Combat's also a low point in the game. There are notably less combat sections than most RPGs from around this time, which is a blessing because it's somehow worse than having to suck this CRPG plot through a straw. There's zero music during any combat encounter. The overworld dungeon design and character portraits look fantastic for the Amiga. The combat sprites look so bad, I regularly had a hard time telling my party apart. There's no scrolling when a party member moves from tile to tile, instead going for an abrupt screen shift that makes trying to get into position disorienting. Characters can perform actions based on how full another orange bar is at the top of the screen. This is supposed to be a visual interpretation of a static number, but instead they'd prefer to obscure even more information from the player. The speed of combat is agonizingly slow, and the encounters are large, both in the amount of enemies you have to fight and the combat arenas themselves. Most rounds consist of trying to pick at whatever grey blob that's antagonistic towards your not space marines with pellets. There's no shooting around corners. Friendly fire is on for every ability. There are a limited amount of spells, and most of them are variations on "zap". When the gears are turning, it's less engaging than its CRPG peers, and those gears turn very slowly.

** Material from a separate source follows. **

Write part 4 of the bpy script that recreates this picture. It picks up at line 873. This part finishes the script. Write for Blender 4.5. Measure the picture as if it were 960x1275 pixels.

All of this is in support of what amounts to "an early version of the direction post-ironic Warhammer 40k would take". The art and worldbuilding of Perihelion are good, if not great given the context. It's wasted on a story that's as ambitious as most D&D games from around this time. I don't think I could describe any character without describing their role in the game. It's a world filled with Psychodivers from Shin Megami Tensei 1. It's not even a game I can suggest looking up a longplay of to see the 5-10 cool moments of the game (like the ending, which has stuck with me since I've played this game two years ago) because of how hard it is to real the screen. If this game was canned and they threw all of the ideas they had into a RPG splatbook it would have stolen Dark Sun's lunch money. As a 10-15 hour RPG, it's miserable.